Qualità dei contenuti: siamo entrati nell’era quantistica

Riflettere sull’ingresso nell’era quantistica vuol dire pensare alla capacità di una macchina di capire la qualità di un contenuto, di valutarla e di giudicarla. In ambito Seo, attualmente, si sente spesso fare riferimento alla semantica, intesa come la possibilità per un motore di ricerca di capire, o comunque di intuire, la bontà di un contenuto. Insomma: scrivendo un articolo con certe parole e non altre, secondo una certa logica e non un’altra, sulla base di un certo progetto e non di un altro, è probabile che Google posizioni tale articolo ai primi posti delle pagine dei risultati delle ricerche degli utenti, anche in assenza di link che possano farlo salire in “classifica”. In realtà, un approccio di questo tipo non centra perfettamente il punto.

La questione rilevante, infatti, non è il contenuto in relazione al motore di ricerca, ma il contenuto in relazione a chi legge, cioè all’utente. Esistono, addirittura, degli specifici indici attraverso i quali il grado di leggibilità di un testo può essere calcolato: è il caso, per esempio, della formula di Flesh, che però è valida unicamente per i testi in inglese e, per altro, viene adoperata anche nel celebre plugin Yoast Seo; per i testi in italiano, invece, si fa riferimento all’indice Gulpease. Le macchine, però, non sono come le persone: almeno per il momento.

Uno stesso argomento può apparire superfluo se scritto in un certo modo e molto utile se scritto in un altro modo; oppure, uno stesso articolo può rivelarsi povero di informazioni per una certa utenza (per esempio, un pubblico già molto competente su quel tema) e ricco di informazioni per un’altra utenza (per esempio, un pubblico non esperto, magari composto da ragazzi).

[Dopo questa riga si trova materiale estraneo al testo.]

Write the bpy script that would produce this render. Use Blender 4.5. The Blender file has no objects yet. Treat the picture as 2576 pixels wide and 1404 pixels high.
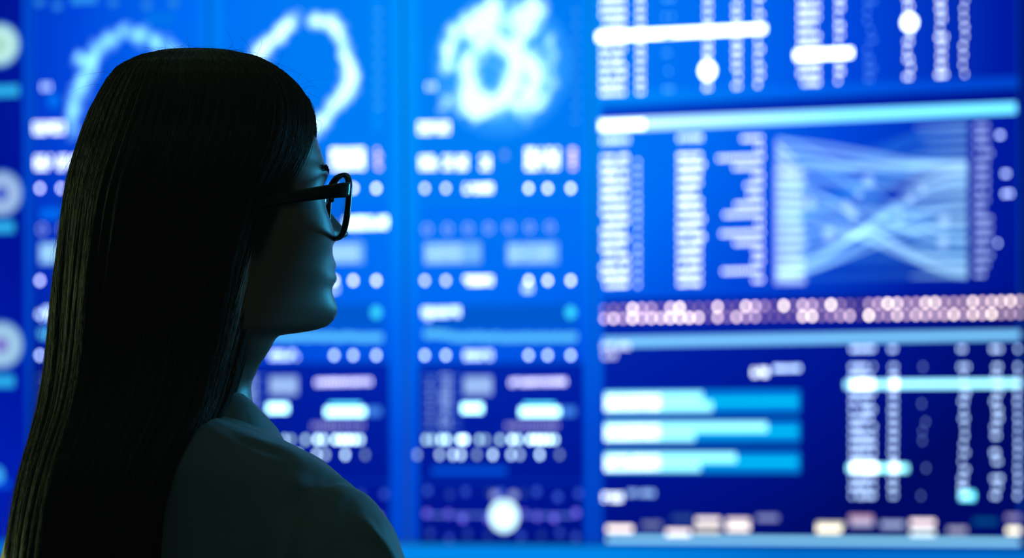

Tutto dipende dalla capacità di comprendere un testo del singolo individuo: ed è proprio questa la ragione per la quale Google cerca di raccogliere la maggior parte delle informazioni a sua disposizione a proposito degli internauti, anche facendo riferimento alle azioni sui social. Senza che si debba pensare ogni volta al discorso della privacy, dunque, si può sostenere che l’azione di ricerca da parte di Mountain View sia, in un certo senso, finalizzata a migliorare la fruizione da parte dell’utenza.

Un Google che conosce gli interessi, gli hobby, le competenze, le abitudini e gli spostamenti delle persone non ficca il naso nella vita privata degli individui per soddisfare una sete di voyeurismo fine a sé stessa, ma ha lo scopo di garantire una maggiore aderenza tra i contenuti mostrati e i contenuti effettivamente ricercati dagli utenti. La qualità di un testo scritto, in sintesi, può essere giudicata in modo oggettivo da un motore di ricerca, ma non è detto che quella valutazione oggettiva sia anche universale e valida per tutti.